By Vishal Pathak, All India Disaster Mitigation Institute (AIDMI), India

 

“Disasters do not create gender inequality, but they expose and intensify it. When protection systems fail, violence against women becomes a predictable disaster risk.”

Across the Asia-Pacific region, disasters are becoming more frequent, intense, and predictable as climate change accelerates and social inequalities deepen. Yet one of their most damaging impacts continues to receive far less attention than it deserves—the rise in gender-based violence (GBV) during and after disasters.

We build on the valuable foundation created by National Disaster Management Authority (NDMA) at national level, Duryog Nivaran at South Asia regional level, ADRRN at Asia Pacific level, and UN Women at Global level within the Sendai Framework of UNDRR.

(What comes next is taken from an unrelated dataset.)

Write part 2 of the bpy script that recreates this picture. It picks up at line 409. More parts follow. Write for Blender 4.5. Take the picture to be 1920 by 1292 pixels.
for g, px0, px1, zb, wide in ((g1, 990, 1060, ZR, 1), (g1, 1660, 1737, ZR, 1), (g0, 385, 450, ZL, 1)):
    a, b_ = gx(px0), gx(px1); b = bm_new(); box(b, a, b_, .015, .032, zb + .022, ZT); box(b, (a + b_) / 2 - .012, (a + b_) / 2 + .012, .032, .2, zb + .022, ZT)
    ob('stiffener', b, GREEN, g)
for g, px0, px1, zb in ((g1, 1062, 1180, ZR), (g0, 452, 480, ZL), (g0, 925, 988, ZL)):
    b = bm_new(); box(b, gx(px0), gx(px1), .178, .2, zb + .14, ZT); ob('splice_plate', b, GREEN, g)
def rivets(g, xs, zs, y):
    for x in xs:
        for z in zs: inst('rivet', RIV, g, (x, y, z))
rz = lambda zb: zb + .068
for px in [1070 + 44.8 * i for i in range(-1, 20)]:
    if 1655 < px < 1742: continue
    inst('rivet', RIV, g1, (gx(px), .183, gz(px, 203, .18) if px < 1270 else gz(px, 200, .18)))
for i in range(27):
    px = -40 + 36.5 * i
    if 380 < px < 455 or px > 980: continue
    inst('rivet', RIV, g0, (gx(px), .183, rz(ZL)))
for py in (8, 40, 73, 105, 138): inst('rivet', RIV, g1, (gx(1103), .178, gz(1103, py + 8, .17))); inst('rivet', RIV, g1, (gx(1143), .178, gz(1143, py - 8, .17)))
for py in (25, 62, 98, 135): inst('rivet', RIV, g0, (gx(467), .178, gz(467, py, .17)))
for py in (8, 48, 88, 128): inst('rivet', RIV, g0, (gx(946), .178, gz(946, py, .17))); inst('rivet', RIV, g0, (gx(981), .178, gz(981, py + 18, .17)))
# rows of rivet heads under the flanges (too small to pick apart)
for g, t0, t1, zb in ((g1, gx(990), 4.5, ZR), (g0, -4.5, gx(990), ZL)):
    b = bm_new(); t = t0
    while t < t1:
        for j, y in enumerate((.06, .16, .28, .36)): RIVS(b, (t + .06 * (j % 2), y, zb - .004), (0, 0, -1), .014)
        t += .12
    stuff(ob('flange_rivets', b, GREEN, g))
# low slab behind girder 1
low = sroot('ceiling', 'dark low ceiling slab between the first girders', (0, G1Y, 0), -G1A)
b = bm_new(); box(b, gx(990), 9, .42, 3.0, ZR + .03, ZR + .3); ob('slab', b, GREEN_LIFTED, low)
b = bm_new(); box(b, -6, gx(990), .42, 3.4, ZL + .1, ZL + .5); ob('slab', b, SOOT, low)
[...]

When floods, cyclones, earthquakes, or heatwaves disrupt livelihoods, displace communities, and weaken everyday protection systems, violence against women and girls often increases. These patterns are well-documented across humanitarian contexts, making clear that GBV during disasters is not accidental but a foreseeable consequence of fragile protection systems and unequal social structures.

Disaster risk reduction has traditionally focused on hazards, infrastructure, and emergency response. However, building true resilience requires recognising that disasters expose and intensify existing inequalities related to gender, class, caste, age, disability, and migration status.

When these intersecting vulnerabilities are ignored in planning and policy, preparedness efforts may protect assets while leaving women and girls exposed to insecurity, harassment, and violence in evacuation routes, shelters, workplaces, and public spaces.

This issue of Southasiadisasters.net explores how gender-based violence intersects with disaster risk reduction, climate resilience, migration, urban heat, displacement, and recovery processes across South Asia.

The articles draw on field experience, research, and policy engagement to show that preventing violence must become a central goal of disaster governance. Integrating protection into early warning, preparedness, recovery, and climate adaptation is essential to ensure that resilience efforts safeguard dignity, safety, and rights.

Ending GBV by 2030 is therefore not only a gender justice priority—it is fundamental to achieving inclusive and accountable disaster risk reduction.